Parable of the Sower - Octavia E. Butler
First published in 1993, this novel has achieved the rare feat of growing more relevant as time goes on. A powerful depiction of a boiling America which offers hope among the chaos.
The Wall - Marlene Haushofer
An unnamed woman wakes up in a friend's holiday cabin on an Austrian mountainside to find that she is alone, surrounded by an invisible wall on the other side of which everything appears to have stopped, or died. This book is a deceptively simple account of how she spends her time, taking care of her cow, her dog and her cat, and trying to plan for her future. The result is profound without feeling heavy-handed, and often surprisingly lovely.

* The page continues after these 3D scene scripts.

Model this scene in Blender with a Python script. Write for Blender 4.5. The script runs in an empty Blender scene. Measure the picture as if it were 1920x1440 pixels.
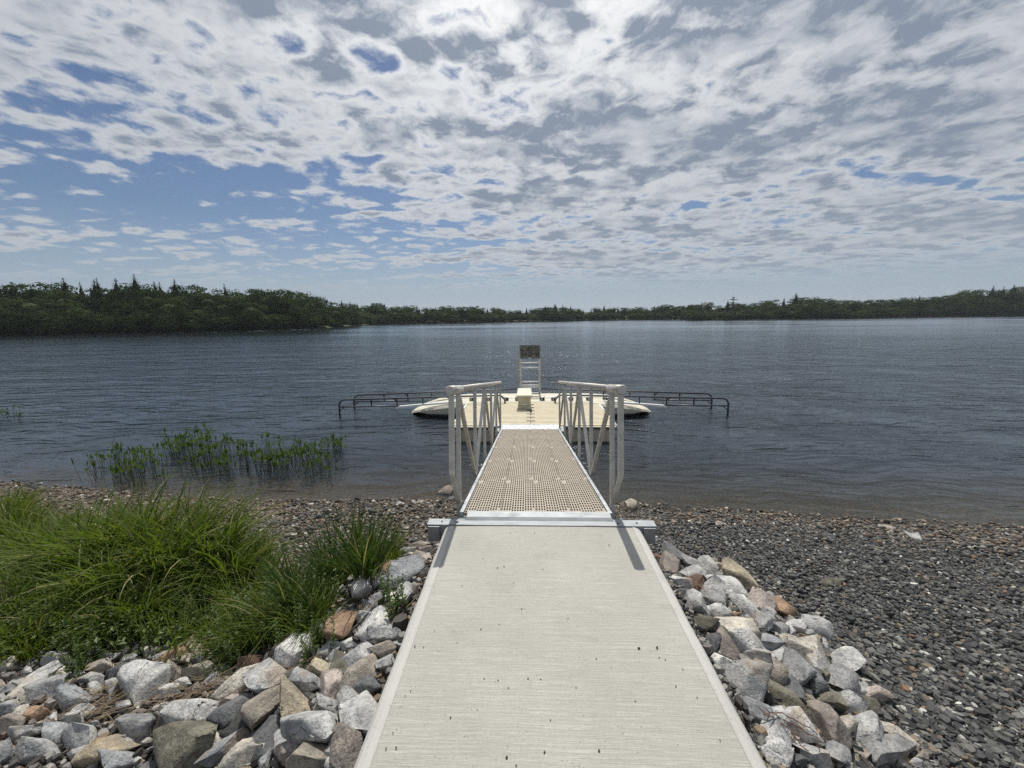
import bpy, bmesh, math, random
import numpy as np
from mathutils import Vector, Matrix, Euler

random.seed(7)
rng = np.random.default_rng(7)
R = math.radians
sc = bpy.context.scene
COL = sc.collection

# ------------------------------------------------------------------ camera
CAM_H, FPX = 1.6, 721.0
PITCH, YAW, ROLL = R(9.964), R(2.233), R(-0.7)


def _rx(a):
    c, s = math.cos(a), math.sin(a)
    return np.array([[1, 0, 0], [0, c, -s], [0, s, c]])


def _rz(a):
    c, s = math.cos(a), math.sin(a)
    return np.array([[c, -s, 0], [s, c, 0], [0, 0, 1]])


CR = _rz(YAW) @ _rx(math.pi / 2 - PITCH) @ _rz(ROLL)
cd = bpy.data.cameras.new('camera')
cam = bpy.data.objects.new('camera', cd)
COL.objects.link(cam)
m4 = Matrix.Identity(4)
for i in range(3):
    for j in range(3):
        m4[i][j] = CR[i][j]
m4.translation = (0, 0, CAM_H)
cam.matrix_world = m4
cd.sensor_width = 36
cd.lens = 36 * FPX / 1920
cd.clip_start = 0.05
cd.clip_end = 6000
sc.camera = cam

# ------------------------------------------------------------------ light
SUN_EL, SUN_AZ = 60.0, 0.0
sl = bpy.data.lights.new('sun', 'SUN')
sl.energy = 4.2
sl.angle = R(0.55)
sl.color = (1.0, 0.96, 0.89)
so = bpy.data.objects.new('sun', sl)
COL.objects.link(so)
so.rotation_euler = (R(-(90 - SUN_EL)), 0, R(-SUN_AZ))
so.location = (0, 30, 60)
sc.view_settings.view_transform = 'Standard'
sc.view_settings.look = 'None'
sc.view_settings.gamma = 1
sc.view_settings.use_curve_mapping = False
sc.view_settings.exposure = 0.0

world = bpy.data.worlds.new('World')
sc.world = world
world.use_nodes = True
SKY_STRENGTH = 0.10
CLOUD_K = 1.0
SUNDIR = Vector((math.sin(R(SUN_AZ)) * math.cos(R(SUN_EL)), math.cos(R(SUN_AZ)) * math.cos(R(SUN_EL)), math.sin(R(SUN_EL))))


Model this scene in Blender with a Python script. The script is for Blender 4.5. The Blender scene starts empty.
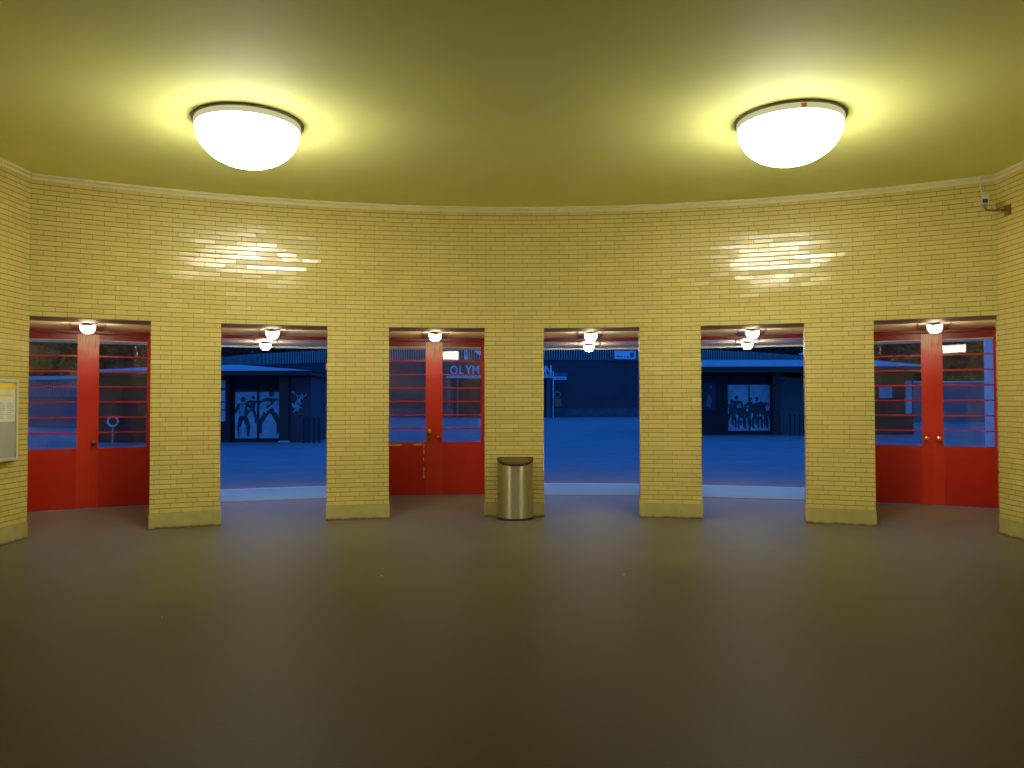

Seasonal Quartet - Ali Smith
Ali Smith's four books, each set in a season, have won enough praise and prizes that they probably don't need recommending -- except that, reading them again recently, I've found that with a gap of a few years from the events they describe their weight has shifted. Still joyfully readable, they now seem more universal. Very much worth reading for the first time for anyone who hasn't, or reading again for those who have.
Alison - Lizzy Stewart
This is a graphic novel and one of my favourite books of the last few years. It's beautiful -- beautifully drawn, beautifully written, beautifully told -- and tells the life story of a woman, born in Dorset in 1958, who meets a male artist and becomes, with his encouragement and despite his hindrance, an artist herself. I found it incredibly moving --- one to read in a single go, on a wet Sunday afternoon.
Homer - Christopher Logue
Another book (or series of books, depending on the edition) which I have recently returned to. Logue's blank verse retelling of the Iliad is a marvel, often more like a film than a poem. Even if, like me, you often can't remember who exactly is who, and what exactly they're doing, the writing is so thrilling, the images so extraordinary, that it will carry you through.